Kind karma extends to yourself as well. It is only through processing our negative thoughts and emotions, our fears that we can heal ourselves and offer our best selves to the world. As well as practicing kind karma with others, practice kind karma with yourself once a week. Do one thing that makes you become in tune and love yourself more.
Read our article on Self Love for more tips and techniques:
Forgive yourself and others
Forgiveness is liberating. Learning to forgive yourself and others will encourage you to grow as a person. Releasing the anger and resentment that you felt towards someone who wronged you will not condone their actions but it will free you from the bitterness and hatred that weighed you down. Forgiveness is about realising everyone makes mistakes.

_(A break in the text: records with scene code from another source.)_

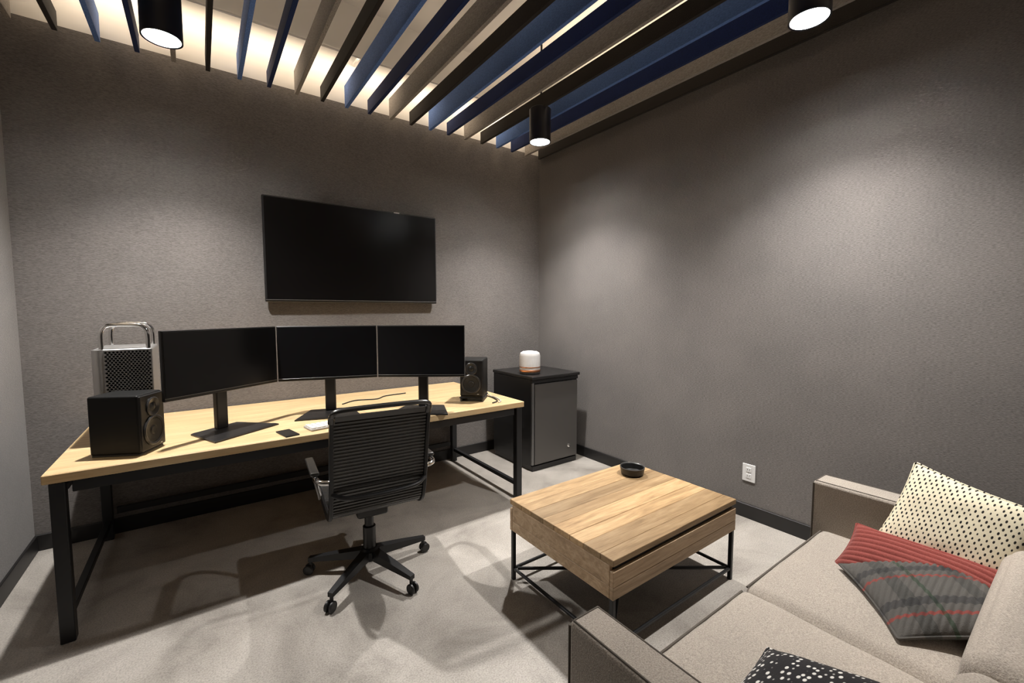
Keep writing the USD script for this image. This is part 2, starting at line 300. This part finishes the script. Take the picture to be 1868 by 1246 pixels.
# ------------------------------------------------------------------ desk
DX0, DX1, DY0, DY1, DZ = -.575, 2.0, 2.60, 3.74, .765
t = thing('desk', 'long pale wood desk on black metal legs under the television', 'desk')
part(t, 'desktop', box(DX0, DX1, DY0, DY1, DZ-.042, DZ, .004), M['desk'], 'pale honey wood top')
for xx in (DX0+.02, DX1-.07):
    for yy in (DY0+.002, DY1-.09):
        part(t, 'leg', box(xx, xx+.05, yy, yy+.05, 0, DZ-.042, .003), M['black_metal'])
    part(t, 'side_rail', box(xx+.005, xx+.05, DY0+.065, DY1-.09, DZ-.095, DZ-.043, .002), M['black_metal'])
    part(t, 'foot_bar', box(xx+.012, xx+.043, DY0+.065, DY1-.09, .10, .13, .002), M['black_metal'])
for yy in (DY0+.015, DY1-.085):
    part(t, 'long_rail', box(DX0+.09, DX1-.085, yy, yy+.045, DZ-.095, DZ-.043, .002), M['black_metal'])
part(t, 'modesty_bar', box(DX0+.09, DX1-.085, DY1-.08, DY1-.05, .16, .2, .002), M['black_metal'])

# ------------------------------------------------------------------ monitors
def monitor(a, b, label):
    a, b = np.array(a), np.array(b); c = (a+b)/2; w = np.linalg.norm(b-a)-.006; ang = math.degrees(math.atan2(b[1]-a[1], b[0]-a[0]))
    t = thing('monitor', label, 'monitor', (c[0], c[1], DZ), ang, 'three desk monitors in an arc')
    z0, z1 = 1.0-DZ, 1.362-DZ
    part(t, 'panel', box(-w/2, w/2, 0, .022, z0, z1, .003), M['black_plastic'])
    part(t, 'screen', box(-w/2+.006, w/2-.006, -.0022, .001, z0+.02, z1-.007, .0008), M['screen'], 'dark unlit screen')
    part(t, 'chin_strip', box(-w/2+.002, w/2-.002, -.0026, .0005, z0+.0145, z0+.0178, .0005), M['grey_bezel'], 'thin grey line above the lower bezel')
    part(t, 'side_trim', box(w/2-.0015, w/2+.0012, -.001, .021, z0, z1, .0005), M['grey_bezel'], 'pale edge of the panel')
    part(t, 'rear_hub', rbox(-.11, .11, .02, .055, z0+.06, z0+.24, .012, 12), M['black_plastic'])
    part(t, 'neck', box(-.034, .034, .05, .085, .012, z0+.17, .006), M['black_plastic'])
    f = [(-.20, -.15), (.20, -.15), (.14, .12), (-.14, .12)]
    pts = np.array([(x*s, y*s, z) for x, y in f for s, z in ((1, 0), (1, .008), (.93, .013))])
    part(t, 'base', trimesh.convex.convex_hull(pts), M['black_plastic'])
PA, PB, PC, PD = (-.165, 2.755), (.392, 3.145), (.988, 2.965), (1.49, 2.62)
PA, PB, PC, PD = [np.array(p)*1.0 for p in (PA, PB, PC, PD)]
monitor(PA, PB, 'left monitor of the three, beside the silver tower and angled to the right')
monitor(PB, PC, 'middle monitor of the three on the desk')
monitor(PC, PD, 'right monitor of the three, next to the speaker with hanging cables')

# ------------------------------------------------------------------ speakers
def speaker(loc, rz, label):
    """Front baffle faces local -y."""
    t = thing('speaker', label, 'speaker', loc, rz, 'pair of black studio speakers')
    w, d, h = .182, .215, .292
    part(t, 'cabinet', rbox(-w/2, w/2, 0, d, .008, h, .010, 12), M['vinyl'])
    part(t, 'foot_pad', box(-w/2+.004, w/2-.004, .004, d-.004, 0, .009, .002), M['grey_base'])
    part(t, 'baffle', rbox(-w/2+.004, w/2-.004, -.008, .012, .014, h-.006, .006, 10), M['black_plastic'])
    def ring(zc, r, prof, mat_, nm, lab=None):
        m = lathe(prof, 40); m = rotated(m, 90, (1, 0, 0)); return part(t, nm, moved(m, (0, -.008, zc)), mat_, lab)
    wz, tz = .105, .222
    ring(wz, 0, [(.058, -.002), (.074, -.002), (.076, .004), (.070, .008), (.060, .006), (.058, .0)], M['ring'], 'woofer_ring', 'grey woofer surround')
    ring(wz, 0, [(0, .001), (.018, .003), (.022, -.001), (.056, .0045), (.060, .002), (.060, -.004), (0, -.004)], M['cone'], 'woofer', 'charcoal woofer cone')
    ring(tz, 0, [(.022, -.002), (.046, -.002), (.048, .004), (.043, .007), (.024, .001)], M['ring'], 'tweeter_ring', 'grey tweeter surround')
    ring(tz, 0, [(0, .007), (.010, .006), (.018, .002), (.022, -.001), (.022, -.004), (0, -.004)], M['cone'], 'tweeter')
    part(t, 'status_light', box(.045, .058, -.0098, -.0075, .024, .028, .0005), M['white_plastic'], 'tiny pale logo plate')
    return t
speaker((-.218, 2.77, DZ), 63, 'black studio speaker at the left end of the desk in front of the silver tower')
t = thing('speaker_stand', 'low black desk stand under the right speaker', 'speaker stand', (1.665, 2.83, DZ), -42)
part(t, 'plate', box(-.095, .095, -.005, .205, .026, .034, .002), M['black_metal'])
for xx in (-.09, .078): part(t, 'foot', box(xx, xx+.012, .0, .20, 0, .0262, .001), M['grey_base'])
speaker((1.665, 2.83, DZ+.034), -42, 'black studio speaker at the right end of the desk beside the grey cabinet')
for i, (dx, mt) in enumerate(((0, 'cable'), (.03, 'white_cable'))):
    solo('cable', tube([(1.808+dx, 3.002-dx*.9, .90+.05*i), (1.845+dx, 3.03-dx, .88), (1.872+dx*.6, 3.0-dx, .80), (1.878+dx*.6, 2.95-dx, .770), (1.87+dx, 2.84+dx, .770), (1.83+dx, 2.72, .770), (1.76+dx*1.5, 2.68-dx*.4, .770)], .0045, 8, 8), M[mt],
         ('black' if i == 0 else 'pale braided') + ' cable hanging beside the right speaker', 'cable')

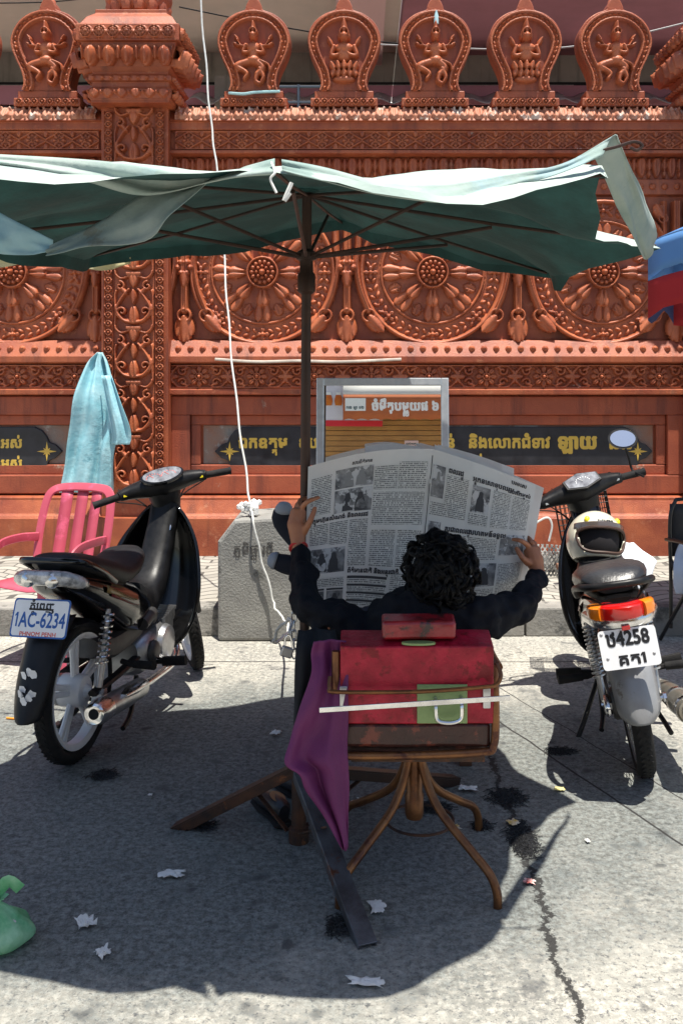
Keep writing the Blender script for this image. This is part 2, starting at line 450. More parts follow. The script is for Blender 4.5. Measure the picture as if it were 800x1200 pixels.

Try this forgiveness exercise:
Write down something you or someone else did wrong. Journalling through free writing is an excellent way to help you get everything out that you have been suppressing. Next think about one positive outcome from this mistake or event. if you are struggling to think of any, think about what you might need to do positively to move on from this situation.
Protect yourself through self care
Kind karma doesn’t mean sacrificing your mental health for other people. It took me a long time to realise being kind only works if you establish firm boundaries with others, for example, when I was younger I used to feel immense guilt if I didn’t say yes, listen to or help everyone I came into contact with. It was only when a friend turned to me one day and said, “you’re so easy to rant to“, that I realised, I was giving my own energy away to ‘energy vampires.’
Protecting yourself through self care is essential if you are going to practice kind karma. if we are continuously giving to others, we drain our own energy. Kind karma is about doing small acts that help others but that don’t siphon our own energy or self worth.
Read our article on Self Care for more tips and techniques:
Forget about the reward
Kind karma is not about carrying out acts of kindness to get more followers on social media or for public recognition. It’s not about being able to boast to everyone about all the amazing things you do to help others. Kind karma is about going about your day and every interaction in a kind way. It is about being subtle and making the right choices, to be kind and put more compassion out to the world.
Kind karma is a way we can enrich the world with more compassion and understanding. Practicing kind karma will also encourage you to make good choices and reflect on the role you play in your life too. Kind karma gives us responsibility going forward to be more authentic, to help others for their sake instead of our own gratification and to become our best selves.
Try this kind karma challenge: To do one small kind karma deed each day in a subtle way to help others and the world around us. Your reward is knowing you are putting more good out into the world.